Street Scene in the Souk
We would then rely on our Riad in Fès to 
  • help us with a guide of the Medina in the old city, 
  • get us a car and driver to go to the Roman ruins at Volubilis and then
  • get us tickets and on the train back to Marrakech.  
  I made email contact with Mohamed who operated the Mountain Travel Morocco Agency.  http://www.tripadvisor.co.uk/Attraction_Review-g293734-d2162022-Reviews-Trekking_in_Morocco_Private_Day_Tours-Marrakech.html.  
We are in our 70s, we are not interested in or able to do long hikes, but want to see the Atlas Mountains and all the following.  Can you help us with this?  He could.  He did.  More about that later.

Both Mohamed and the Mon Riad required that a deposit be wired to their banks.  Now, I had never wired money anywhere and, it turned out, neither had the staff at the branch of my bank at the Stop N Shop market.  We had a couple of false starts, but the money eventually reached their destinations.  Not for the faint of heart.  For some random reason, the riad in Fès was perfectly happy to accept a credit card number.                                    -30-

 






April 2015.  Morocco.  Marty Andersen Glanzman, Paul Glanzman, Steve McCloy explore North Africa.

Why Morocco?  Where is Morocco anyway?

Morocco sits on the top of the African continent across from Gibraltar. 
 [http://www.worldatlas.com/webimage/countrys/africa/ma.htm]
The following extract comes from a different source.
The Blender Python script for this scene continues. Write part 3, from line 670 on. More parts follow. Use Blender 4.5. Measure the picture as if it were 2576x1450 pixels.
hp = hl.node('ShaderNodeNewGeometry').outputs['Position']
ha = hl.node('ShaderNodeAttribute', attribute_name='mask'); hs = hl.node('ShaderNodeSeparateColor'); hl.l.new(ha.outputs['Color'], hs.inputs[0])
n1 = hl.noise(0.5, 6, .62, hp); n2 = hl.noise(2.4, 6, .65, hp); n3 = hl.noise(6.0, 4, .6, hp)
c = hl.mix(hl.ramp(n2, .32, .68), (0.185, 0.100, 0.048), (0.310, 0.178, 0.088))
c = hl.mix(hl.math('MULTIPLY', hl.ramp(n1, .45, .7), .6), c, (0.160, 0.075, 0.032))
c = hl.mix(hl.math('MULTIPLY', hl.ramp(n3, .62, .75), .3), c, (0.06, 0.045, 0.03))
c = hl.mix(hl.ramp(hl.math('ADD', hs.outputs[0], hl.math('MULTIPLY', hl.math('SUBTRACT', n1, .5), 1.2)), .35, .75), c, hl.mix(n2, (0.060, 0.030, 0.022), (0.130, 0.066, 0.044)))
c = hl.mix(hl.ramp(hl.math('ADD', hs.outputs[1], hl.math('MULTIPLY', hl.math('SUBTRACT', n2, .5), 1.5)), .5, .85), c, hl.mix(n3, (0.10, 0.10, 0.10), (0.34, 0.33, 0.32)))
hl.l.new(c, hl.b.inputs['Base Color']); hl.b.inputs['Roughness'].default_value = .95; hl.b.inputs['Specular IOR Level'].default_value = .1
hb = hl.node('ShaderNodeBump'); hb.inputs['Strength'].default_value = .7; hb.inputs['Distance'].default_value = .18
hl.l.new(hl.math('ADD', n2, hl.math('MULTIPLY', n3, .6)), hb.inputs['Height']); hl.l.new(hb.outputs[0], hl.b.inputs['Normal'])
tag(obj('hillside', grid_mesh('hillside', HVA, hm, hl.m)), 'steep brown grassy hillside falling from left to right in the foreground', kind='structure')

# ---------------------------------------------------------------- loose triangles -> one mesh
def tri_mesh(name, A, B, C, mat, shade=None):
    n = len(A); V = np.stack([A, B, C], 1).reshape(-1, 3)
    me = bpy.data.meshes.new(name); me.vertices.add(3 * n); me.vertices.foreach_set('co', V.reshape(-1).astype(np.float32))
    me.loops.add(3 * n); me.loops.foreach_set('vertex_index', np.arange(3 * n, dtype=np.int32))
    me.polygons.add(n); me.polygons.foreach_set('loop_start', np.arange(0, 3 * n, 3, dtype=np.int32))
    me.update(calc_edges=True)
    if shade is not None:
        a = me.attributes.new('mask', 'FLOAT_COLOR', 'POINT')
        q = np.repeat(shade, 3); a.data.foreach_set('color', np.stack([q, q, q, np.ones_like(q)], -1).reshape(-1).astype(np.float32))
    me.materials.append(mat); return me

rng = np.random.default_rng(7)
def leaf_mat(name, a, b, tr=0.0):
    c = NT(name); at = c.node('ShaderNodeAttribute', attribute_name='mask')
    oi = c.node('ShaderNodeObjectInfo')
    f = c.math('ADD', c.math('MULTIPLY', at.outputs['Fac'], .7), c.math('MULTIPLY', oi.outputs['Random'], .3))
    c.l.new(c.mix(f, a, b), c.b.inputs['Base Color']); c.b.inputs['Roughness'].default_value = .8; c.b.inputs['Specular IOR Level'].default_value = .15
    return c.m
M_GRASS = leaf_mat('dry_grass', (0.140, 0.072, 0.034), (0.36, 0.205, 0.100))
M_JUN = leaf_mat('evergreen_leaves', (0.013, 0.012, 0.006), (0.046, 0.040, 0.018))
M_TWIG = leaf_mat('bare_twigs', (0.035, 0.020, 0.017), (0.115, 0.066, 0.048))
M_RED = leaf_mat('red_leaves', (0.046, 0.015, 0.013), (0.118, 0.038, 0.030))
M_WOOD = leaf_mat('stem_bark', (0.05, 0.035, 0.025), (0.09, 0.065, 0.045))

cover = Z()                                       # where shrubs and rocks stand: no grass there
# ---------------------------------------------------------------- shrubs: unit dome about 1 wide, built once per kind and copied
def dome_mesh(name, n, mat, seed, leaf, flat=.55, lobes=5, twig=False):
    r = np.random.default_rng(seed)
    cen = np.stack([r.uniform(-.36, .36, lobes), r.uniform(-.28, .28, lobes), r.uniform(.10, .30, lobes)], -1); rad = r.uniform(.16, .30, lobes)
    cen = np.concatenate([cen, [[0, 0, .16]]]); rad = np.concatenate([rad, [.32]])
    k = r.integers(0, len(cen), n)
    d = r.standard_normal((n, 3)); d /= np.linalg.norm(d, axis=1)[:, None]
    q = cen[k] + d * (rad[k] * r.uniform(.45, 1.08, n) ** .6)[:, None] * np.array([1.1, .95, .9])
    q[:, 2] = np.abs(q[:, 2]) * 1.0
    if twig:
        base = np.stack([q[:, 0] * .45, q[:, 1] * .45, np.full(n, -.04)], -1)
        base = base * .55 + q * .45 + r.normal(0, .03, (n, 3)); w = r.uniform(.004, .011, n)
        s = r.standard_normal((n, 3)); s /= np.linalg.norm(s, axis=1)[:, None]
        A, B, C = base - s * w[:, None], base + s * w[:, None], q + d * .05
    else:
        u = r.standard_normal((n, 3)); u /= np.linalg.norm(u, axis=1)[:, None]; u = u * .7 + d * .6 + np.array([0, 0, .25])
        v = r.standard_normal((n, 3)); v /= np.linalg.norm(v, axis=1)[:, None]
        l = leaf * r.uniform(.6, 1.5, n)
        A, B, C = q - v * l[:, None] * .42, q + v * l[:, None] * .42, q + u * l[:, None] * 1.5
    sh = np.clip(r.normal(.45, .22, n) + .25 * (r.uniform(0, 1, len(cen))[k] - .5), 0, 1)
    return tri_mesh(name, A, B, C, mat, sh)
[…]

It is at about the same latitude as South Carolina and central Georgia.   This is a stable monarchy with a young, educated King and Queen.  He has done good things for the development of this ancient country.  "Maroc" was the first African country to have 3G. It is electrified and its large agricultural resources are supported by a fine national irrigation system. 

Everyone has heard of Casablanca and Tangiers.  Most have heard some version of  "Marrakesh Express" and may see Marrakesh as a hippie haven and den of drugs. 

In planning this trip, I wanted to see as much of traditional and authentic Morocco as possible.  I wanted also to avoid places that are more European than Moroccan or that reflect too much of the French "Protectorate" that managed Morocco between the World Wars.  So I got planning.